O morto, em si, não tem direito a nada. Depois da morte, os restos mortais não têm direitos (em juridiquês, a morte faz com que o corpo deixe de ser um sujeito de direito e passe a ser um objeto de direito, como uma mesa, um carro ou um animal). Mas os vivos têm o direito de preservarem a memória de seus entes queridos. Daí a lei proteger o direito da família e da sociedade de zelar pela memória de seus antepassados, e punir criminalmente quem fere tal direito. A punição ao vilipêndio a cadáver é uma dessas formas de proteção.
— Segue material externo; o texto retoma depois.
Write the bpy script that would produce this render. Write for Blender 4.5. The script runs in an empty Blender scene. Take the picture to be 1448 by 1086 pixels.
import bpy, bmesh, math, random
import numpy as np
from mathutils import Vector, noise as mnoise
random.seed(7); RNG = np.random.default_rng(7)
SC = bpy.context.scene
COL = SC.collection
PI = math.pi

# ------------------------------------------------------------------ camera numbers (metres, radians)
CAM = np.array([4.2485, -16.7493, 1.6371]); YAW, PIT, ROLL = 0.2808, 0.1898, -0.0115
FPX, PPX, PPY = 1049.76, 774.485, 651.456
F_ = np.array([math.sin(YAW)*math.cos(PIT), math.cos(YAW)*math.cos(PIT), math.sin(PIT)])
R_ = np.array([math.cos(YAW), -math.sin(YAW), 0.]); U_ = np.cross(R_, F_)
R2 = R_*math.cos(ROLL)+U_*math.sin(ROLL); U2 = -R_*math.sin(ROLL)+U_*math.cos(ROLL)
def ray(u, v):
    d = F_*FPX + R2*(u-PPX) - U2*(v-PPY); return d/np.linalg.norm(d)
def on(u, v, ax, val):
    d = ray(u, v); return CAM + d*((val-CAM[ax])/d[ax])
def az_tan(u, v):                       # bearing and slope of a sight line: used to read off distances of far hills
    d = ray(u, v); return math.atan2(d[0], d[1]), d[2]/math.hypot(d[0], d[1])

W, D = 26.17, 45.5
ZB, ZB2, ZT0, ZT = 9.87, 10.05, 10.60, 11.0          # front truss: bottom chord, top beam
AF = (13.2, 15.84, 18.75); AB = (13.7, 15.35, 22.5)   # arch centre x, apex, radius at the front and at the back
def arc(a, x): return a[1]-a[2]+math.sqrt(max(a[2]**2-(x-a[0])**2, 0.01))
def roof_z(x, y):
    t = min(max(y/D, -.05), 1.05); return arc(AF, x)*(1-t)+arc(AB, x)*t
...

Já no caso do braço, no Brasil não há lei que puna o que ele fez (jogar o braço fora). Ele não vilipendiou um cadáver porque ele jogou fora o braço de uma pessoa viva (ainda que tenha sido ele o responsável pela amputação). Se o ciclista está vivo, não se pode falar em cadáver. O braço não é uma pessoa, logo, ele não é 'parte de um cadáver'. Seria se a pessoa estivesse morta.
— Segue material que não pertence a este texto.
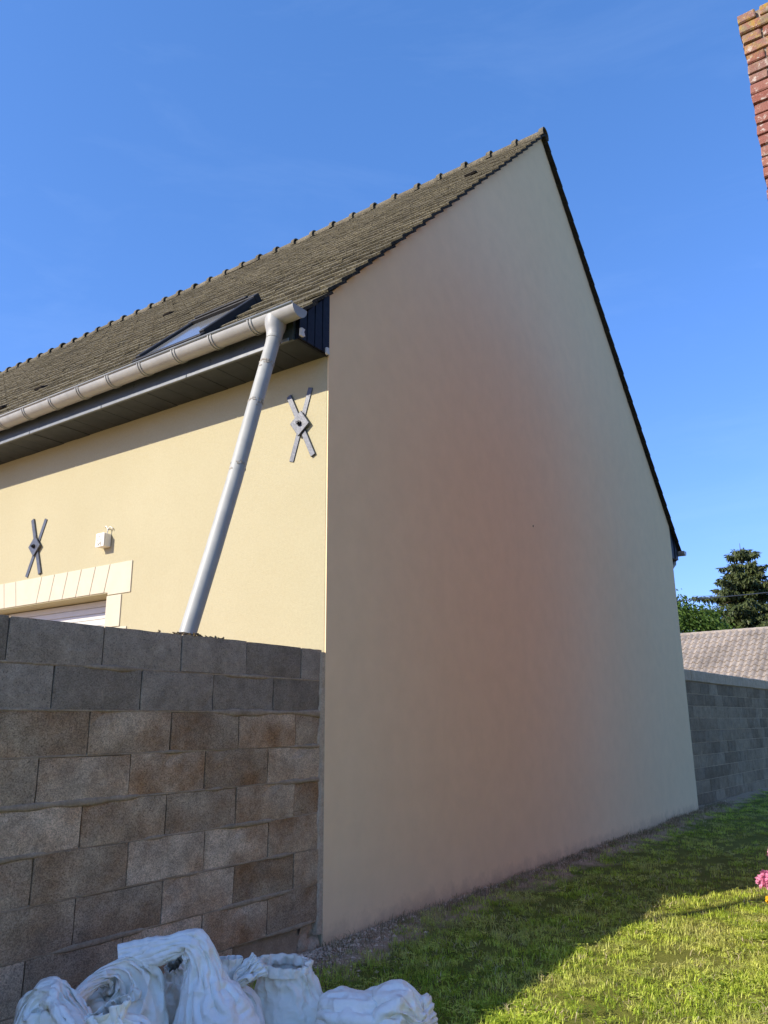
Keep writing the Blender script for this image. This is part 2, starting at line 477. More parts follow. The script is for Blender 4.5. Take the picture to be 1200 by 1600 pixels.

Da mesma forma não se pode falar em destruição, subtração ou ocultação de cadáver porque, por sorte, não há um cadáver. Se ele houvesse matado o ciclista e jogado no rio os pedaços de seu corpo, aí sim, haveria a ocultação de cadáver. Braços, pernas, ou o que mais seja possível amputar sem matar a pessoa não constitui um cadáver. O cadáver só surge quando já não há mais vida. Até lá, ele responde por crimes cometido em relação a quem perdeu os órgão, tecidos ou membros: lesão corporal (gravíssima), tentativa de homicídio, tortura etc. O filme 'Encaixotando Helena', por exemplo, não seria ocultação de cadáver até que Helena de fato morresse. O que ele 'encaixotou' antes da morte, não era crime.
No caso do atropelamento, a conduta criminosa foi a lesão corporal gravíssima ou a tentativa de homicídio. O jogar um pedaço do corpo fora enquanto a vítima está vida, em si, não é crime. A punição pela segunda conduta (jogar o braço fora) precisará ser feita através da aplicação de uma pena maior ao crime cometido na primeira conduta (lesão corporal ou tentativa de homicídio). Compare isso, por exemplo, com quando a pessoa mata e esconde o cadáver. Neste caso ele seria punido pelas duas condutas: homicídio e ocultação de cadáver.
Mas aí fica a pergunta: por que a lei não pune a conduta (jogar o braço no rio) do motorista? Afinal, se ela pune quem esconde o fêmur de um esqueleto, por que ela não pune quem faz a mesma coisa com o braço de de um vivo?
A razão é simples: porque a segunda conduta não é só absurdamente trágica, mas absolutamente inusitada. Quantas vezes você já ouviu falar de um caso parecido? Afinal, o ‘normal’ é que a pessoa pare e ajude a vítima ou fuja sem prestar socorro. Você provavelmente nunca tinha ouvido falar de alguém que atropela, deixa de prestar socorro, recolhe o membro e tenta escondê-lo. Sem fazer um prejulgamento da conduta do motorista, essa é uma conduta que foge totalmente do que é esperado. Mesmo de um criminoso. Já o vilipêndio a cadáver é um delito muito mais corriqueiro (pense nos dentes de ouro, por exemplo). Logo, o legislador sentiu necessidade de lidar com uma conduta mas não com outra.
As leis são feitas à medida que surge a necessidade de regular uma determinada conduta. Agora que sabemos que alguém pode se comportar como o motorista se comportou, provavelmente faremos uma lei a respeito. Mas como a lei será feita depois da ação do motorista, ele não poderá ser afetado por tal lei: apenas pessoas que cometam os atos descritos na lei depois de sua entrada em vigor é que poderiam ser punidos. A lei penal brasileira não volta no tempo para prejudicar o suspeito.